We did have a close call with our foam mattress, which tends to get wet on the bottom during particularly cold nights. We've fixed that with a layer of Hypervent, which looks like a rug made out of stiff dish-scrubbing plastic, and allows air to circulate between two layers (like wood and a mattress) to prevent condensation. Basically, the more we've learned about how to prevent condensation from forming, the dryer we've been. The wrapping seriously helps with this too, as it essentially creates a layer of insulation with the air pocket between the boat and the plastic covering. 

Don't people, like, slip and fall off the dock and die?

For some reason this is on a lot of people's minds, including my mother's (hi mom!) who yells "Natalie Wood!" at regular intervals when I mention walking our dog at night or hanging out on the boat alone. But so far it's been a nonissue. 

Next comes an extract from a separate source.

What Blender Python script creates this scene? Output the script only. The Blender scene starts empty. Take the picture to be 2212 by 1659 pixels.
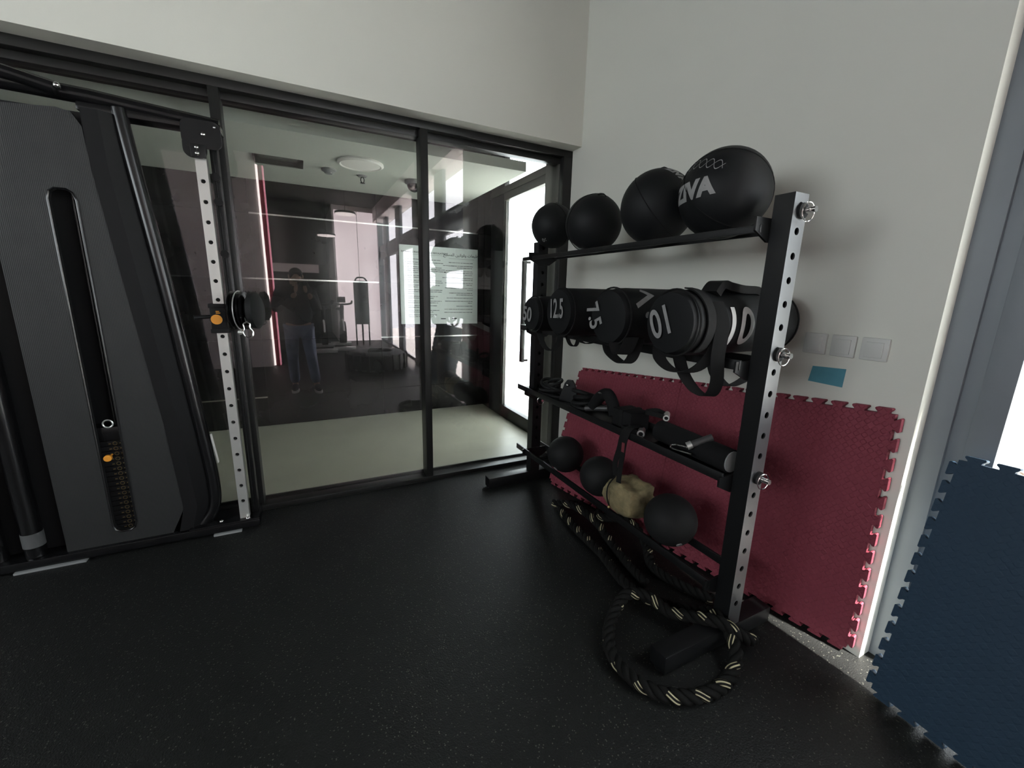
import bpy, bmesh, math, random
from mathutils import Vector, Matrix, noise

PI = math.pi
SC = bpy.context.scene
COL = SC.collection
rnd = random.Random(7)

# ------------------------------------------------------------------ camera
cam_d = bpy.data.cameras.new('camera')
cam = bpy.data.objects.new('camera', cam_d)
COL.objects.link(cam)
CR = Vector((0.89541, -0.44453, 0.02496))
CU = Vector((0.07313, 0.20214, 0.97662))
CF = Vector((0.43919, 0.87266, -0.21351))
CP = Vector((-1.9449, -2.8091, 1.43))
M = Matrix(((CR.x, CU.x, -CF.x, CP.x), (CR.y, CU.y, -CF.y, CP.y), (CR.z, CU.z, -CF.z, CP.z), (0, 0, 0, 1)))
cam.matrix_world = M
cam_d.sensor_fit = 'HORIZONTAL'
cam_d.sensor_width = 36.0
cam_d.lens = 891.9 / 2212.0 * 36.0
cam_d.clip_start = 0.02
cam_d.clip_end = 200
SC.camera = cam

# ------------------------------------------------------------------ sky, sun, daylight, exposure
world = bpy.data.worlds.new('sky')
SC.world = world
world.use_nodes = True
bg = world.node_tree.nodes['Background']
bg.inputs['Color'].default_value = (0.90, 0.96, 1.0, 1)
bg.inputs['Strength'].default_value = 6.0

sun_d = bpy.data.lights.new('sun', 'SUN')
sun = bpy.data.objects.new('sun', sun_d)
COL.objects.link(sun)
sun_d.energy = 36.0
sun_d.angle = math.radians(2.5)
sun_d.color = (1.0, 0.95, 0.88)
sun.rotation_euler = Vector((-0.16, 0.62, -0.77)).to_track_quat('-Z', 'Y').to_euler()
sun.location = (4, -8, 9)

def portal(name, loc, direction, w, h):
    d = bpy.data.lights.new(name, 'AREA')
    d.shape = 'RECTANGLE'; d.size = w; d.size_y = h
    d.cycles.is_portal = True
    o = bpy.data.objects.new(name, d)
    COL.objects.link(o)
    o.location = loc
    o.rotation_euler = Vector(direction).to_track_quat('-Z', 'Z').to_euler()
    return o
portal('daylight_window_opening', (0.20, -5.8, 1.68), (-1, 0, 0), 7.0, 3.3)
portal('daylight_fill_windows', (-7.12, -2.75, 2.4), (1, 0, 0), 4.5, 1.6)  # portal for the added left windows
portal('daylight_corridor_door', (0.20, 1.0, 1.48), (-1, 0, 0), 1.4, 2.95)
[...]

We haven't had much snow this winter, so the docks haven't been icy at all. Because I'm neurotic, I keep a whistle in my coat, just in case. But so far, it hasn't even come close to being a problem for us, and I imagine you'd have to be pretty tired/drunk/distracted to fall in. However, our marina is religious about keeping ice off the docks, whereas less well-maintained marinas might be dicier, similar to having a bad landlord who doesn't salt your sidewalk. 

What sucks the most about living this way?

There are fewer things of note than you might imagine. And there's a different low for everyone when it comes to wintering aboard.

One woman I talked to mentioned that she misses the extra space of the cockpit -- because when it isn't a beautiful day out you lose what's essentially an extra room in your home. 

For me, it's that I have to layer on a coat and boots, then walk through a cold wind or snow to have a hot morning shower. And that our water on the boat, which isn't heated, is icy when I wash my hands or dishes.

When I asked Jon, he said he still hasn't gotten over taco-ing the foam mattress in the narrowest part of the boat so that we could layer hypervent under it.

And now that I think about it, I don't think I've gotten over it either. Or rather, gotten over getting stuck under it. #boatlife.